INVISIBLE EXISTENCES

“I’ve been documenting subjects that we don’t see, but exist as we breathe.”


I started my photographic practice at Seoul Institute of the Arts in 2019 and now I’m majoring in Fine-Art Photography in Glasgow School of Art. Photography was a great tool to capture a moment through continuous time. I started capturing the best moments of people and scenery that came to my eyes. In the beginning, I mostly focused on visual beauties or footage of specific memories. However, as seeing my pictures piled up, I wasn’t able to find more meanings of my practice in terms of art. My images could be great commercials, but not a destination that I’ve looked for.

In order to break boundaries that I was locked in, I needed to understand my subject matters including myself from a variety of aspects. Then I realized photography is not a capturing tool but a methodology for communication. As trying to understand more about my subjects, I gained more diverse narratives and visual outputs that are not superficial. My next practice was to learn methodologies in terms of photography technic. It was a necessary process because photography is based on camera mechanisms, unlike drawing or painting. I started gaining various photographic skills in order to visualize concepts and narratives in my imagination.

For an instance, long exposure technic has been one of the most interesting approaches. In general, photography is known for a result of a decisive moment through continuous time. However, long exposure compresses continuous time into a single frame. If viewers see a still image taken with an eight-hours of exposure, it is a gate for viewers to experience the consecutive moments that exist but is invisible as dissolved in a single image.

Now photography became a tool to communicate, and also a tool to illustrate experimental possibilities for my projects.

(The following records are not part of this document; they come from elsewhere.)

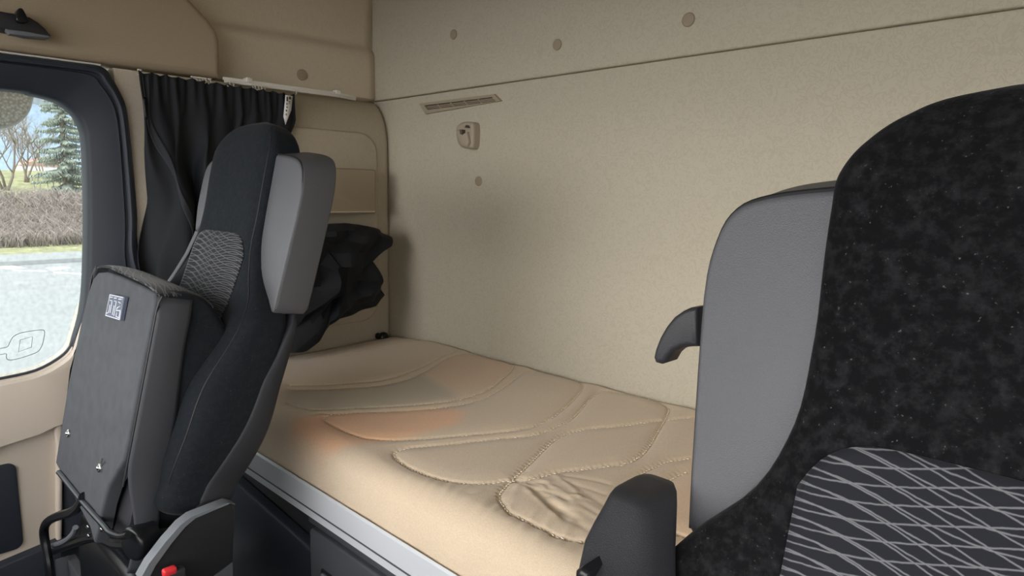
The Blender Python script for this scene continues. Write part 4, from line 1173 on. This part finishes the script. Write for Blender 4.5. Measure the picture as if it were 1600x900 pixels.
# ------------------------------------------------------------------ light
wd = bpy.data.worlds.new('world'); bpy.context.scene.world = wd; wd.use_nodes = True
nt = wd.node_tree; bg = nt.nodes['Background']; tcw = nt.nodes.new('ShaderNodeTexCoord')
# overcast sky, brighter around the veiled sun in front of the truck on the driver side
dot = nt.nodes.new('ShaderNodeVectorMath'); dot.operation = 'DOT_PRODUCT'
dot.inputs[1].default_value = Vector((0.15, -0.80, 0.50)).normalized()
nt.links.new(tcw.outputs['Generated'], dot.inputs[0])
mr1 = nt.nodes.new('ShaderNodeMapRange'); mr1.inputs['From Min'].default_value = -0.2; mr1.inputs['From Max'].default_value = 1.0; mr1.inputs['To Min'].default_value = 0.0; mr1.inputs['To Max'].default_value = 1.0
mr1.interpolation_type = 'SMOOTHSTEP'
nt.links.new(dot.outputs['Value'], mr1.inputs['Value'])
spz = nt.nodes.new('ShaderNodeSeparateXYZ'); nt.links.new(tcw.outputs['Generated'], spz.inputs[0])
crw = nt.nodes.new('ShaderNodeValToRGB'); nt.links.new(spz.outputs['Z'], crw.inputs['Fac'])
crw.color_ramp.elements[0].position = 0.0; crw.color_ramp.elements[0].color = (0.70, 0.76, 0.80, 1)
crw.color_ramp.elements[1].position = 0.35; crw.color_ramp.elements[1].color = (0.62, 0.76, 0.90, 1)
mxw = nt.nodes.new('ShaderNodeMix'); mxw.data_type = 'RGBA'; mxw.inputs['B'].default_value = (7.5, 7.3, 7.1, 1)
nt.links.new(crw.outputs['Color'], mxw.inputs['A']); nt.links.new(mr1.outputs['Result'], mxw.inputs['Factor'])
nt.links.new(mxw.outputs['Result'], bg.inputs['Color']); bg.inputs['Strength'].default_value = 1.0

sc = bpy.context.scene
sc.view_settings.view_transform = 'Standard'; sc.view_settings.look = 'None'; sc.view_settings.gamma = 1.0; sc.view_settings.use_curve_mapping = False
sc.view_settings.exposure = 0.12
sc.cycles.max_bounces = 10; sc.cycles.diffuse_bounces = 6; sc.cycles.transparent_max_bounces = 12
sc.cycles.use_denoising = True
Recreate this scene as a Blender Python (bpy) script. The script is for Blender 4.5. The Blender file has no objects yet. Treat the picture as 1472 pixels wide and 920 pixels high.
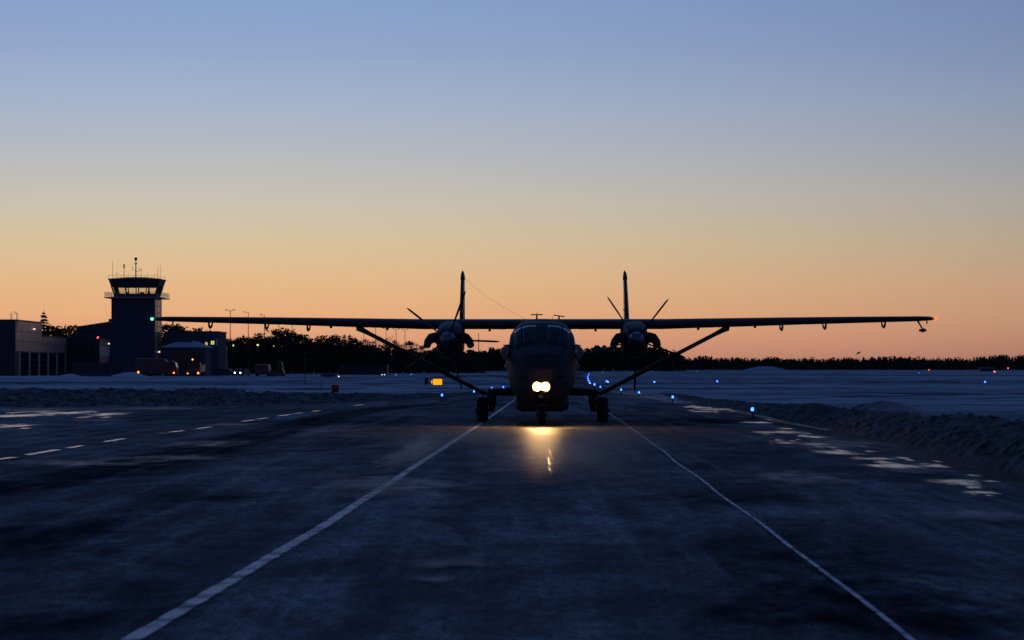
import bpy, bmesh, math, random
from math import sin, cos, pi, radians, sqrt, atan2
from mathutils import Vector, noise

# ------------------------------------------------------------------ camera, sky, exposure
F = 3072.0          # focal length in photograph pixels
CX, HY = 736.0, 530.0
H = 1.5             # eye height
scene = bpy.context.scene
cam_d = bpy.data.cameras.new("camera")
cam = bpy.data.objects.new("camera", cam_d)
scene.collection.objects.link(cam)
scene.camera = cam
cam.location = (0, 0, H)
cam.rotation_euler = (radians(90), 0, 0)
cam_d.sensor_width = 36.0
cam_d.lens = F / 1472.0 * 36.0
cam_d.shift_y = (HY - 460.0) / 1472.0
cam_d.clip_start = 0.5
cam_d.clip_end = 20000
cam_d.dof.use_dof = True
cam_d.dof.focus_distance = 58.0
cam_d.dof.aperture_fstop = 5.6

scene.view_settings.view_transform = 'Standard'
scene.view_settings.look = 'None'
scene.view_settings.exposure = 0.0
scene.view_settings.gamma = 1.0
scene.view_settings.use_curve_mapping = False


def s2l(c):
    r = []
    for v in c:
        v = v / 255.0
        r.append(v / 12.92 if v <= 0.04045 else ((v + 0.055) / 1.055) ** 2.4)
    return tuple(r) + (1.0,)


world = bpy.data.worlds.new("World")
scene.world = world
world.use_nodes = True
wn, wl = world.node_tree.nodes, world.node_tree.links
wn.clear()
wout = wn.new('ShaderNodeOutputWorld')
wbg = wn.new('ShaderNodeBackground')
wtc = wn.new('ShaderNodeTexCoord')
wnorm = wn.new('ShaderNodeVectorMath'); wnorm.operation = 'NORMALIZE'
wsep = wn.new('ShaderNodeSeparateXYZ')
wl.new(wtc.outputs['Generated'], wnorm.inputs[0])
wl.new(wnorm.outputs[0], wsep.inputs[0])


def wm(op, a, b=None, c=None, clamp=False):
    n = wn.new('ShaderNodeMath'); n.operation = op; n.use_clamp = clamp
    for i, v in enumerate((a, b, c)):
        if v is None:
            continue
        if isinstance(v, (int, float)):
            n.inputs[i].default_value = v
        else:
            wl.new(v, n.inputs[i])
    return n.outputs[0]


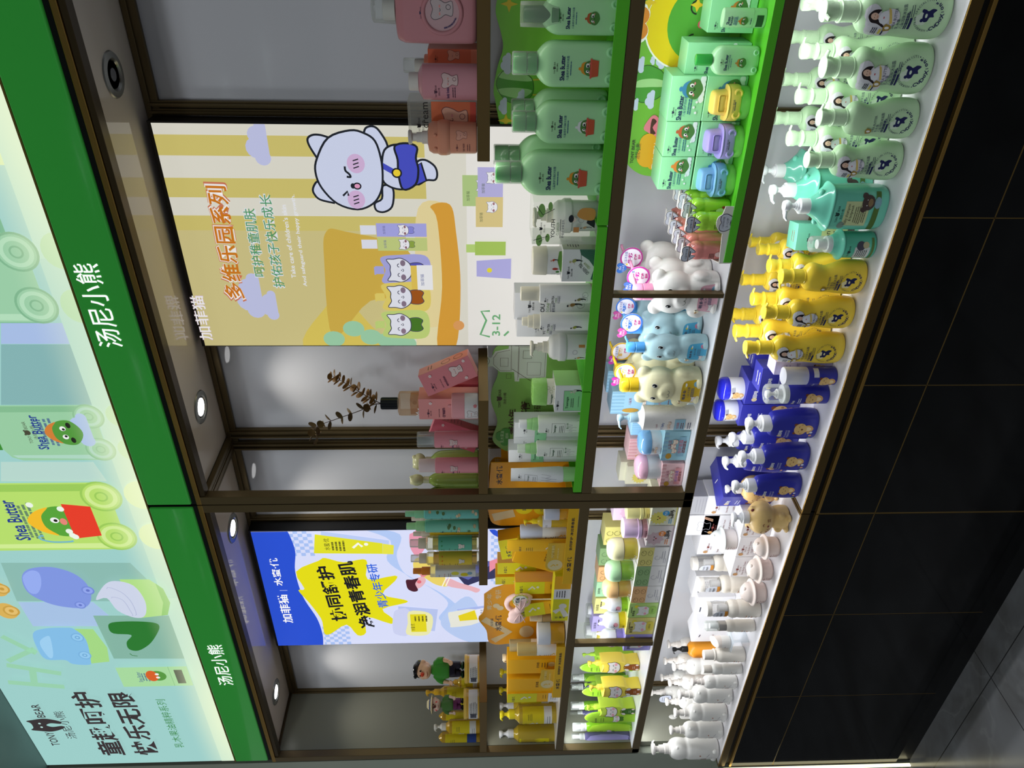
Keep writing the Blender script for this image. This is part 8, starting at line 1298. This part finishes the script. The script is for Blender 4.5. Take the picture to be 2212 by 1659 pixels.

I’ve been documenting subjects that we don’t see, but exist as we breathe. Therefore, my images are abstract, and I want to put my hidden questionaries beyond the abstract. All of the experimental photographic practices taught me how to break the stereotype of traditional photography, and also how to go beyond new photographic possibilities. I use photography to visually retrieve my desire and ego. This is not a passive act of capturing what comes to my sights, but an active engagement of creating narratives utilizing various mediums. In order to strengthen my artistic practice, I adopted non-photography-based mediums and genres such as sound, video, installation, or even performance. I lighted myself in a lonely room, became naked to assimilate into nature, or used a sound trigger to capture vocal emotions. All experimental practices aim to interpret invisible existences around me into visual evidence. My traditional photographic practice brought me pleasure, however, now the mixture of artistic practice makes me erupt into catharsis.

All the images I create started with my personal experiences. And as I share my private narrative with others, the boundary gradually expands to people around me, groups, and communities in contemporary society. I believe art is a way to give viewers new perspectives to see the world differently by raising intriguing questionaries rather than giving answers. I hope the visual outcomes I create will work as an effective catalyst for my viewers to stimulate their curiosity and to give them a chance to think about what it means to live in a contemporary world with various invisible existences.